## Set task
Exactly the lines from the line containing "Write the bpy" through the line containing "from mathutils import Vector, Matrix, Euler" are to be echoed, with both included and pictures left out.

* Start Material shown *

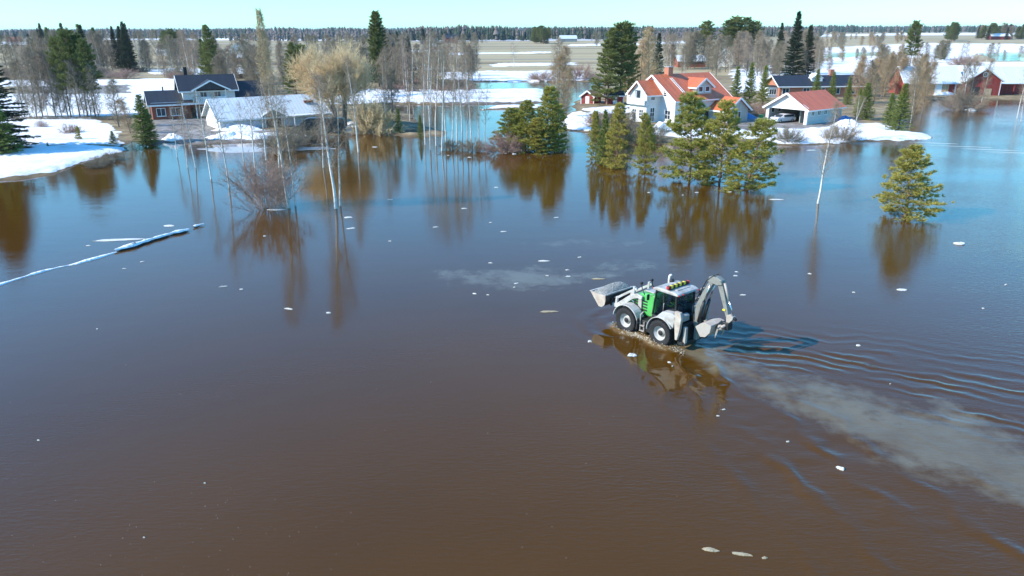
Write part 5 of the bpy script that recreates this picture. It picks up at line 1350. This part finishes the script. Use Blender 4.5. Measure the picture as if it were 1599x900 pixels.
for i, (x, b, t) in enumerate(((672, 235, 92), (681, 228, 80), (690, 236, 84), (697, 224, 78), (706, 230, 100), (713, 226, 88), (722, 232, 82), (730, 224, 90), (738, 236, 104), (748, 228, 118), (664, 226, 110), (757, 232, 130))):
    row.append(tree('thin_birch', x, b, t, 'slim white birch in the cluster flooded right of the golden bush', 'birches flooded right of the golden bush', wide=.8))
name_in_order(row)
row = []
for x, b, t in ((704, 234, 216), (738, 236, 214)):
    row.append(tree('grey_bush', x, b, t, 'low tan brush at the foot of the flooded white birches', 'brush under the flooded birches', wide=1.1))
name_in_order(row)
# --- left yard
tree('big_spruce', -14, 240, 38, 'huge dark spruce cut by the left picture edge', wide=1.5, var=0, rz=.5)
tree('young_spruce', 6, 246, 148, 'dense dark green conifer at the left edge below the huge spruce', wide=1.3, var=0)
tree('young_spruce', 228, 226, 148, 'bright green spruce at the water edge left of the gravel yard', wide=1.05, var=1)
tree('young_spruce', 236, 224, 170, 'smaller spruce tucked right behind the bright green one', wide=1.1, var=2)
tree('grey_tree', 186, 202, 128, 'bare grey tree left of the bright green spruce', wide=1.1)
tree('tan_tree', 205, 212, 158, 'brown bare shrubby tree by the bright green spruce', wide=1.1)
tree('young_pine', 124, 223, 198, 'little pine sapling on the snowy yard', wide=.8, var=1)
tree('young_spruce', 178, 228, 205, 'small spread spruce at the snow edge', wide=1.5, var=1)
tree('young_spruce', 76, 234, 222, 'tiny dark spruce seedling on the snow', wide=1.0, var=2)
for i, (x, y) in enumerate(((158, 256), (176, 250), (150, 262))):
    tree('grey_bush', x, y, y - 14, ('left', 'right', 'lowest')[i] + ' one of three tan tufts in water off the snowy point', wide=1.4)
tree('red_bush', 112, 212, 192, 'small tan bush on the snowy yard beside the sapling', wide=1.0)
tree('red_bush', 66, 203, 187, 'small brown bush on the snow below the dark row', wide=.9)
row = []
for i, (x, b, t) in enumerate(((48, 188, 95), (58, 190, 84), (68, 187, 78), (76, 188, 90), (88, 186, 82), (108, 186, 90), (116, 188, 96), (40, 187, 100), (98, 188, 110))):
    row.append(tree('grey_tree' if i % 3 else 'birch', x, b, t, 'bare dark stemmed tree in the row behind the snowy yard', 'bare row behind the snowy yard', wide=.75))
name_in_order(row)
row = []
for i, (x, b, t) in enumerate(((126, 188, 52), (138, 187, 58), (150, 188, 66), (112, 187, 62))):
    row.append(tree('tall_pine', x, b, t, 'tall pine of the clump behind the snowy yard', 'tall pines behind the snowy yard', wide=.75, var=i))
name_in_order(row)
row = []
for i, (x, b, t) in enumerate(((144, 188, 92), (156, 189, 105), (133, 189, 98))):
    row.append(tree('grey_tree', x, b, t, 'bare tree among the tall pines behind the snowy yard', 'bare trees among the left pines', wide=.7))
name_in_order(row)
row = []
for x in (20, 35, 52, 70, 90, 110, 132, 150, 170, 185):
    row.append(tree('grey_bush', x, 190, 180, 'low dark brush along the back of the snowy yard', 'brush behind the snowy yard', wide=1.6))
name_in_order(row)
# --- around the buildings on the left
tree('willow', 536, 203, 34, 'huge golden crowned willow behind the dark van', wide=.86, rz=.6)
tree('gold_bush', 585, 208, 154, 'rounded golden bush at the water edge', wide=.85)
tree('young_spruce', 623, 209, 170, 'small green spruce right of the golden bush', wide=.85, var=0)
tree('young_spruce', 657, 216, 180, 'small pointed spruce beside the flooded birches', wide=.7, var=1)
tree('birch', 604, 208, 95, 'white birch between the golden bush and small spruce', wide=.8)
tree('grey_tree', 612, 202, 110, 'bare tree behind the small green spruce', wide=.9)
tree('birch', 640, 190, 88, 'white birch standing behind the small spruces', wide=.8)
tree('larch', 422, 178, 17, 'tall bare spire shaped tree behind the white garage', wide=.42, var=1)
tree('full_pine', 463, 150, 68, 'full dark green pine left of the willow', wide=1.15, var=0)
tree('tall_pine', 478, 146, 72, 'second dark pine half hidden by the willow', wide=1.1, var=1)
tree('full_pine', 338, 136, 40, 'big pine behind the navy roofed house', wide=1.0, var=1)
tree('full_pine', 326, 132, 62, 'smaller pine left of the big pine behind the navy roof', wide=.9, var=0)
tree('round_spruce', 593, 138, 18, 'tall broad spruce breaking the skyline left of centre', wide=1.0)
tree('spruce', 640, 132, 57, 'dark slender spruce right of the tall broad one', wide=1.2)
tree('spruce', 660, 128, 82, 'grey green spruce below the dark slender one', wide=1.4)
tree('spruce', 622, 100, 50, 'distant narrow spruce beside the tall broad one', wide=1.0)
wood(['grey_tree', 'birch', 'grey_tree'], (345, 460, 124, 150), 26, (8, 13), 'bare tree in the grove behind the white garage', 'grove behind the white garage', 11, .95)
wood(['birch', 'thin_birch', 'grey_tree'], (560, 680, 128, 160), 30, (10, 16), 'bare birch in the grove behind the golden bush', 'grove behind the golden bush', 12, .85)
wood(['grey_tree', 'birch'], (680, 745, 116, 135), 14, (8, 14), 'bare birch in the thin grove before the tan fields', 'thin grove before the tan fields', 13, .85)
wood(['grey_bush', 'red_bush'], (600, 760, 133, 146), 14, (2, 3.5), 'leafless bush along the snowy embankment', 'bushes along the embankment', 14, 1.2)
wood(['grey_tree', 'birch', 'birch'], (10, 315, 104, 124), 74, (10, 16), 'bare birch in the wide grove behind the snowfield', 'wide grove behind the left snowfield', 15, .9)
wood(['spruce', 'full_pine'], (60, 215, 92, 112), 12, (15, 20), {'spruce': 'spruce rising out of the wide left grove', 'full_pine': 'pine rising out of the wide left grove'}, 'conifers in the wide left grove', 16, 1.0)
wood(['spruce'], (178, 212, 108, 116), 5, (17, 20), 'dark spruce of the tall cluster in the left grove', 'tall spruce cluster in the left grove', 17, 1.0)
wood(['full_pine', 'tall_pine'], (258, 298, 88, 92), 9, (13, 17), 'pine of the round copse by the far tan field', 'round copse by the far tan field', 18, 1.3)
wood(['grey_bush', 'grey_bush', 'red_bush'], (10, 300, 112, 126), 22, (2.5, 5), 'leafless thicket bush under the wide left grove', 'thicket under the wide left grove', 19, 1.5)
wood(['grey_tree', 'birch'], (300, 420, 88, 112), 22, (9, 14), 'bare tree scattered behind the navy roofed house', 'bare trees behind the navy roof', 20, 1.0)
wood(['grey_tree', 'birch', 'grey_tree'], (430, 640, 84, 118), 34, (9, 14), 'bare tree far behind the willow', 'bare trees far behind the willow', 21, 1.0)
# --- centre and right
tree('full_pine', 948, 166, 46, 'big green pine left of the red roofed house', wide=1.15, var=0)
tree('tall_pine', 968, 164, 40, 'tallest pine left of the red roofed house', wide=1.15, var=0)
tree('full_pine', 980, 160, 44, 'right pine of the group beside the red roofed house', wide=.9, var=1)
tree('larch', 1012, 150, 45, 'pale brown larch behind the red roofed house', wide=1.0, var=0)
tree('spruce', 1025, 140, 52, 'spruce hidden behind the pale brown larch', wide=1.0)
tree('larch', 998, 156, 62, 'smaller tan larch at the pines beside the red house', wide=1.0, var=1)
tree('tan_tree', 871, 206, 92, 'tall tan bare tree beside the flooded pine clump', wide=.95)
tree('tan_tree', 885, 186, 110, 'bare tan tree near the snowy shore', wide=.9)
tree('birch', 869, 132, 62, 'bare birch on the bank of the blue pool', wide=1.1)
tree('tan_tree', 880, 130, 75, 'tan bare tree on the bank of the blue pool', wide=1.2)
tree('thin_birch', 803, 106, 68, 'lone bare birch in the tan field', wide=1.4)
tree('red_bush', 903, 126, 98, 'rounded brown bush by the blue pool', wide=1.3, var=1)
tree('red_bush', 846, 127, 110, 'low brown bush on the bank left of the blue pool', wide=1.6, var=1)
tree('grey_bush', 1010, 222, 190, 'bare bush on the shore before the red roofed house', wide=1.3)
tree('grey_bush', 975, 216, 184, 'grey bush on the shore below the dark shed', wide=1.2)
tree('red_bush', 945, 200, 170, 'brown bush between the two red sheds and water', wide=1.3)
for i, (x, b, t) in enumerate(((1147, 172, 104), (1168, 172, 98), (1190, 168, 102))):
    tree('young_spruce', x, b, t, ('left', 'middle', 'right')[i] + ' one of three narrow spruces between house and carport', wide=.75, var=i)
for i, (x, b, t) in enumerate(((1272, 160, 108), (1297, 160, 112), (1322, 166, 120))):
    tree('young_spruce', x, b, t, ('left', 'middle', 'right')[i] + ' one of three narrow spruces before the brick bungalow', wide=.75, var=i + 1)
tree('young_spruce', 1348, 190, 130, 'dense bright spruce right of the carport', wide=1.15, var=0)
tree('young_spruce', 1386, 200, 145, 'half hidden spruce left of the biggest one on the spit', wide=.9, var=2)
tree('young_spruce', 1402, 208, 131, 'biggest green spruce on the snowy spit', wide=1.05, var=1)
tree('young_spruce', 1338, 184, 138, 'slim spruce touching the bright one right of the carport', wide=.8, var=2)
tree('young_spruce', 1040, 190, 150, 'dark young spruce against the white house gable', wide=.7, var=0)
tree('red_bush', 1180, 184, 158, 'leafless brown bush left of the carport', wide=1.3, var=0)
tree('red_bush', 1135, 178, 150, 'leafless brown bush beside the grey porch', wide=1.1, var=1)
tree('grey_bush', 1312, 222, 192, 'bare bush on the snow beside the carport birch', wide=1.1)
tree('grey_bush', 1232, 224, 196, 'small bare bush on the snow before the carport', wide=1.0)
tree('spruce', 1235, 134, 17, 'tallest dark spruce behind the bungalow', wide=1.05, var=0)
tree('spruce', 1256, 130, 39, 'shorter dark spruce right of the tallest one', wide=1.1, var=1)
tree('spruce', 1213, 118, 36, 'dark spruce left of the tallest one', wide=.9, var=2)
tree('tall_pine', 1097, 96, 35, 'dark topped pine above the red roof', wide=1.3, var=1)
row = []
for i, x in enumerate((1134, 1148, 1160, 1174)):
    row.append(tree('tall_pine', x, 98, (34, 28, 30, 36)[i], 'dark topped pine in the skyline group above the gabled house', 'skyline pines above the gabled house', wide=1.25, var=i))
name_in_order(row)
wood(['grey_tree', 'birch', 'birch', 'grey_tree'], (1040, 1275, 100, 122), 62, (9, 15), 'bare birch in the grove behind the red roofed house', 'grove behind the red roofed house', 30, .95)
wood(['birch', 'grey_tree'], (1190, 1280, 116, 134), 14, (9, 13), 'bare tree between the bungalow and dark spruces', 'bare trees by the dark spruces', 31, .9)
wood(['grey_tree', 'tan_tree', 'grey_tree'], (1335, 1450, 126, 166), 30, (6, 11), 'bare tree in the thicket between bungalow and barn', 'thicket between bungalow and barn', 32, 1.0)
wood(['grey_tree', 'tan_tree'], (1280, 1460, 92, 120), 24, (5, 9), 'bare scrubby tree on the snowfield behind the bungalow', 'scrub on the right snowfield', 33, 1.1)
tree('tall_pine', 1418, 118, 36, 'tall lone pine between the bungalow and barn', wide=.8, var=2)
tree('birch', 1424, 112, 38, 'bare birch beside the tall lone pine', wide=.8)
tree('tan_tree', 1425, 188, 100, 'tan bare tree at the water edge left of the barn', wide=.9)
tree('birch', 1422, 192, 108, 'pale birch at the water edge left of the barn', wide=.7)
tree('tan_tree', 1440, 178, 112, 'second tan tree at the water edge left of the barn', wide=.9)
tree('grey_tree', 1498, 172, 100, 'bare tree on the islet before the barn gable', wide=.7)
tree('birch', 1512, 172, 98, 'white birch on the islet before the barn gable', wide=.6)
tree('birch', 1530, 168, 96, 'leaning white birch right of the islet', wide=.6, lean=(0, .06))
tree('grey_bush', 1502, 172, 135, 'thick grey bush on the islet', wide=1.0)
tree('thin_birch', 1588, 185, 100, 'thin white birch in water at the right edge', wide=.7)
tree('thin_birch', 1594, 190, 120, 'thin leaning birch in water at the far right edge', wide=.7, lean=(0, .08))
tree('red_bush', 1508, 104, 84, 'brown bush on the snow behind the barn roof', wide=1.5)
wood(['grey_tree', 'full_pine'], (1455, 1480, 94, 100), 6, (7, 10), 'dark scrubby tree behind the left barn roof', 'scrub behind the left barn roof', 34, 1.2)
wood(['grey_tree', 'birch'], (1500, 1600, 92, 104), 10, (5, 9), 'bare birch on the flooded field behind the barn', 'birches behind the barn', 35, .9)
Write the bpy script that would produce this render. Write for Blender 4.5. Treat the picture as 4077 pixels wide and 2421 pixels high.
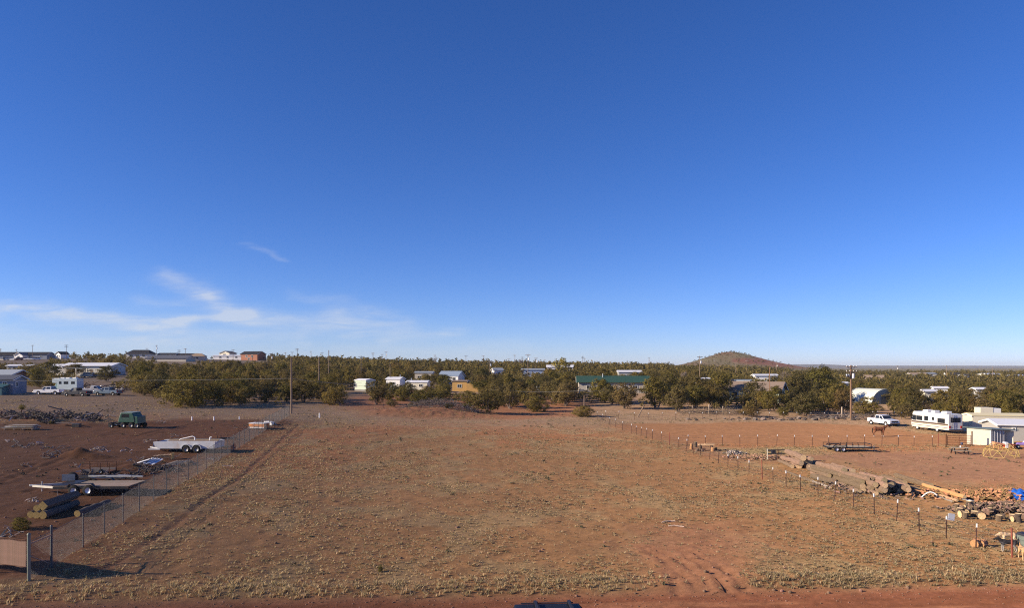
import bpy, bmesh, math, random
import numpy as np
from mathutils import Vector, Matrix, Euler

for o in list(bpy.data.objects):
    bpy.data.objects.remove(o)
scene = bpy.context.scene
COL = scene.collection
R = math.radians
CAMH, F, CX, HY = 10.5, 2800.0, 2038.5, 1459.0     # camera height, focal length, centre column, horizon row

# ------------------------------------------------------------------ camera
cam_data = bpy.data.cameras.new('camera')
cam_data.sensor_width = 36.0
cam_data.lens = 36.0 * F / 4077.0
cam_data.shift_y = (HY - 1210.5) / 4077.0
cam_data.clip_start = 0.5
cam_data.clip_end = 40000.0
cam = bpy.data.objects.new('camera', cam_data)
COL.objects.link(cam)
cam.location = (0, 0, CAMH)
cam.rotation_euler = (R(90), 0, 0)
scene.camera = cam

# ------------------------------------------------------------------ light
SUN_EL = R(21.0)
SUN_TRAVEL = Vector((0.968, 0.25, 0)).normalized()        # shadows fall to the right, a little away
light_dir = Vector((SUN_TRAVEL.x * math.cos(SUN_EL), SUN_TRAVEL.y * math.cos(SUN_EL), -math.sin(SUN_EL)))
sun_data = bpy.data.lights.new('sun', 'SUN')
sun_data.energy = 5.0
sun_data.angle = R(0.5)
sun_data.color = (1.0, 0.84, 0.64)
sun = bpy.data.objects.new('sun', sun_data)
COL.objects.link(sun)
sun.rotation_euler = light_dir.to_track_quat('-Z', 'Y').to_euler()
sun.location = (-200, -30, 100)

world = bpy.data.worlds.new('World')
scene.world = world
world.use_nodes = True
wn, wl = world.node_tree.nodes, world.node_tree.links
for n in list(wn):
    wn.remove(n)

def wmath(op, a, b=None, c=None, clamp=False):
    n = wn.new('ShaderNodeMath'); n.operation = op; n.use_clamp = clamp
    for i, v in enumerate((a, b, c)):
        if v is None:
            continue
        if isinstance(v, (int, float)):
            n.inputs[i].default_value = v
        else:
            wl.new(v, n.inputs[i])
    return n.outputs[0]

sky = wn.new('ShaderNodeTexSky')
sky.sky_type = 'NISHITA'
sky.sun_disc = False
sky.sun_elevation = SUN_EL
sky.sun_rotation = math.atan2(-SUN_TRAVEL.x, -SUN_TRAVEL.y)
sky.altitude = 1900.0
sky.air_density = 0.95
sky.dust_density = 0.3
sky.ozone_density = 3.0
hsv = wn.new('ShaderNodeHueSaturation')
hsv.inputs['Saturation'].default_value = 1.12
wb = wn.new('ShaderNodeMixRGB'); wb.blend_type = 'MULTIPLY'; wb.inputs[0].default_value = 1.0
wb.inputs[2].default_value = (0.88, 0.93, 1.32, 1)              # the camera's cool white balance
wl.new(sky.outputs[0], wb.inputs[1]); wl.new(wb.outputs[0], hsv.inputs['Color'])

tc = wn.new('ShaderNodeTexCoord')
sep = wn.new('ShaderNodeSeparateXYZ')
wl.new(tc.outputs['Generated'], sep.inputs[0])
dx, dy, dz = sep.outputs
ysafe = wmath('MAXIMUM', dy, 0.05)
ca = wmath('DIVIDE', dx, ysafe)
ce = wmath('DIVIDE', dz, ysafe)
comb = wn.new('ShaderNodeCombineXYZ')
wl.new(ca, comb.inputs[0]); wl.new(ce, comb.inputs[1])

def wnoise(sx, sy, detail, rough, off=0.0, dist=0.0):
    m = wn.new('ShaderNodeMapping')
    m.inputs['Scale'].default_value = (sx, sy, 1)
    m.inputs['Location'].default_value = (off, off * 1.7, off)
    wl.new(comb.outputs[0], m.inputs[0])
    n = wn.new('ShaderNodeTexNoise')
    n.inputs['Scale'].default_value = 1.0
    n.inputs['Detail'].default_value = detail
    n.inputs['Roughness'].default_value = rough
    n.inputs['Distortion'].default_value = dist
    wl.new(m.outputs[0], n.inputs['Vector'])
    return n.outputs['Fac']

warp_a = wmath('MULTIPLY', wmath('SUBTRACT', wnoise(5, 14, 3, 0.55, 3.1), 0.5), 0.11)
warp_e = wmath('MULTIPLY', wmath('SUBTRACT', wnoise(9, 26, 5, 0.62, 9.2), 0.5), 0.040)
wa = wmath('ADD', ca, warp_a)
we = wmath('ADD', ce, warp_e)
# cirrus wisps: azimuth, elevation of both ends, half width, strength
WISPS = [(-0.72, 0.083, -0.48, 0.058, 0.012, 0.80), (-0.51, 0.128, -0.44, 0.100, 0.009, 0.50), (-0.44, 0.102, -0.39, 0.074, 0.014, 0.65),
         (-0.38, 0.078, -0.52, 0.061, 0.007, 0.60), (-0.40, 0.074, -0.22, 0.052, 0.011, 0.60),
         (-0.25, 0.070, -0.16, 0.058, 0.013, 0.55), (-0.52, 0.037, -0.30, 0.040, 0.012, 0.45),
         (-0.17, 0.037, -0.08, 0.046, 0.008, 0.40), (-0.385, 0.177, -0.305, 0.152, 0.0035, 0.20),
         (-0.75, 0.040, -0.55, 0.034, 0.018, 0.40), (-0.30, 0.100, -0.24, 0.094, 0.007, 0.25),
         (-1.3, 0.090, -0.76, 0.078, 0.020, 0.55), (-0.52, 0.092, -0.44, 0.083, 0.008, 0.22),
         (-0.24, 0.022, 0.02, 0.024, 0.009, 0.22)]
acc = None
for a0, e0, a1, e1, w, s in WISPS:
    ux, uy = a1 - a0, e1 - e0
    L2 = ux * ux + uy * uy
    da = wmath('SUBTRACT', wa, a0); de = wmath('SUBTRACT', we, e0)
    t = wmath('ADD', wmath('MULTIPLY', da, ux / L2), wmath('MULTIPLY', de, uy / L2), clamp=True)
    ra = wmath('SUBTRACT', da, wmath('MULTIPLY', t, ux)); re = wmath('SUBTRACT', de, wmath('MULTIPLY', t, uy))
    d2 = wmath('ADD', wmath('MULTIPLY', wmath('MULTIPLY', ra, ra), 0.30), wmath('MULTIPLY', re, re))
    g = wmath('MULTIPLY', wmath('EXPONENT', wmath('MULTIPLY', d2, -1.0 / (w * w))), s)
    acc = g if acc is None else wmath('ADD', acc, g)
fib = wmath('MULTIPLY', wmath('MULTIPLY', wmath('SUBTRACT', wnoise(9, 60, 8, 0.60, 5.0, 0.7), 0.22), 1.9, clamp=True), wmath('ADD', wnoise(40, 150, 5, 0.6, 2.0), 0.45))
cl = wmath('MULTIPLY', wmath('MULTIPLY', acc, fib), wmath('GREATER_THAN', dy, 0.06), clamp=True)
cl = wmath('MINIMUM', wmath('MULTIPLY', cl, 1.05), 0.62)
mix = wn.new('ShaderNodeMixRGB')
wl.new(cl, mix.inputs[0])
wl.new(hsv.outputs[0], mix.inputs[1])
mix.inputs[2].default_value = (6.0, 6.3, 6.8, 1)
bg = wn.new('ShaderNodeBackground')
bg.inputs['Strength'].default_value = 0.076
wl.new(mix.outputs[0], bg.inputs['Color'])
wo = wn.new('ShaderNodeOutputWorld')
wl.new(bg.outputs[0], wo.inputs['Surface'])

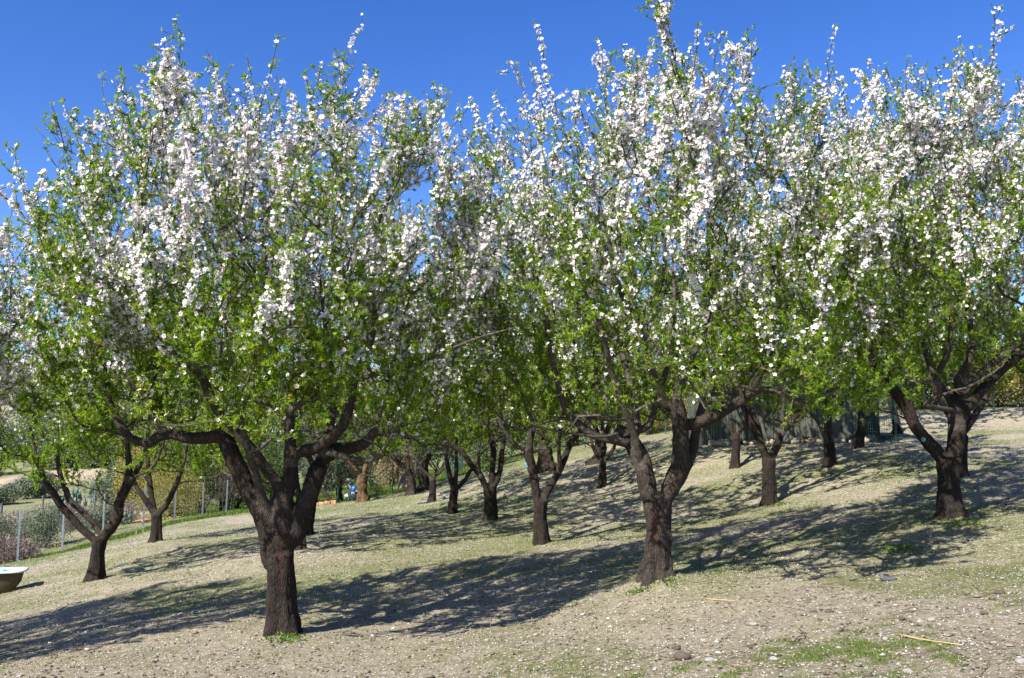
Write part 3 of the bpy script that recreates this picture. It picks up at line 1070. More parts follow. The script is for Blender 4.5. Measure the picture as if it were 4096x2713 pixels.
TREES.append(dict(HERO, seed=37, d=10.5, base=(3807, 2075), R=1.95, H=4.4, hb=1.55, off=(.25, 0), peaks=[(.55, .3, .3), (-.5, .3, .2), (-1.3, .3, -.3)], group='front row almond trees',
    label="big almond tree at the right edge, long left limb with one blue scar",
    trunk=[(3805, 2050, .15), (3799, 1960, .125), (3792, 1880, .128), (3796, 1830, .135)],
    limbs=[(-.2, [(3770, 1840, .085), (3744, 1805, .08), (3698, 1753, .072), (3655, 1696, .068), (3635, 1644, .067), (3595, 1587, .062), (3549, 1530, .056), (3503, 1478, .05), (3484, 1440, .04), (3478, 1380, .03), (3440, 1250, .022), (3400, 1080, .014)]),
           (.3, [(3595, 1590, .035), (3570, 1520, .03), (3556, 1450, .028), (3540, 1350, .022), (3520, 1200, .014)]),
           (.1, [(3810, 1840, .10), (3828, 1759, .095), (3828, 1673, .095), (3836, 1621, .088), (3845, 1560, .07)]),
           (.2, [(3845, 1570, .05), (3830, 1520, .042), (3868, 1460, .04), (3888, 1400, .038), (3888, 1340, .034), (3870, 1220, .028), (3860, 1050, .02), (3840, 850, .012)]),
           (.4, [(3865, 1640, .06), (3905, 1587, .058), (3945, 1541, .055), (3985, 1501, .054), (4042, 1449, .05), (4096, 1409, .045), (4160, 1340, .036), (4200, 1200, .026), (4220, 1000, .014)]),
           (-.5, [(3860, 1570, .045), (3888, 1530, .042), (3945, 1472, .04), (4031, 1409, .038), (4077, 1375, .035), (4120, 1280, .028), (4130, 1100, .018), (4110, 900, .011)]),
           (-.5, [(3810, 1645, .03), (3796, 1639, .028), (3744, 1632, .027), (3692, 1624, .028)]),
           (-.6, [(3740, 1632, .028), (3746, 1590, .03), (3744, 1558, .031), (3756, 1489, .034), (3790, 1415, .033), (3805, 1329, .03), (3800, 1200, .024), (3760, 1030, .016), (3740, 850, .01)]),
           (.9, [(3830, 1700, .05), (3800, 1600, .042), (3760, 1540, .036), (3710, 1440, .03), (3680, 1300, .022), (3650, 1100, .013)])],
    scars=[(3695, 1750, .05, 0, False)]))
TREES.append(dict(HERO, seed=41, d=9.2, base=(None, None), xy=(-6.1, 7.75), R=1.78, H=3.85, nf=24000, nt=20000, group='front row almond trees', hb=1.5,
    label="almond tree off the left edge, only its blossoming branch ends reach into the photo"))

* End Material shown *

## Exercise solution
Write the bpy script that would produce this render. Write for Blender 4.5. Treat the picture as 4077 pixels wide and 2421 pixels high.
import bpy, bmesh, math, random
import numpy as np
from mathutils import Vector, Matrix, Euler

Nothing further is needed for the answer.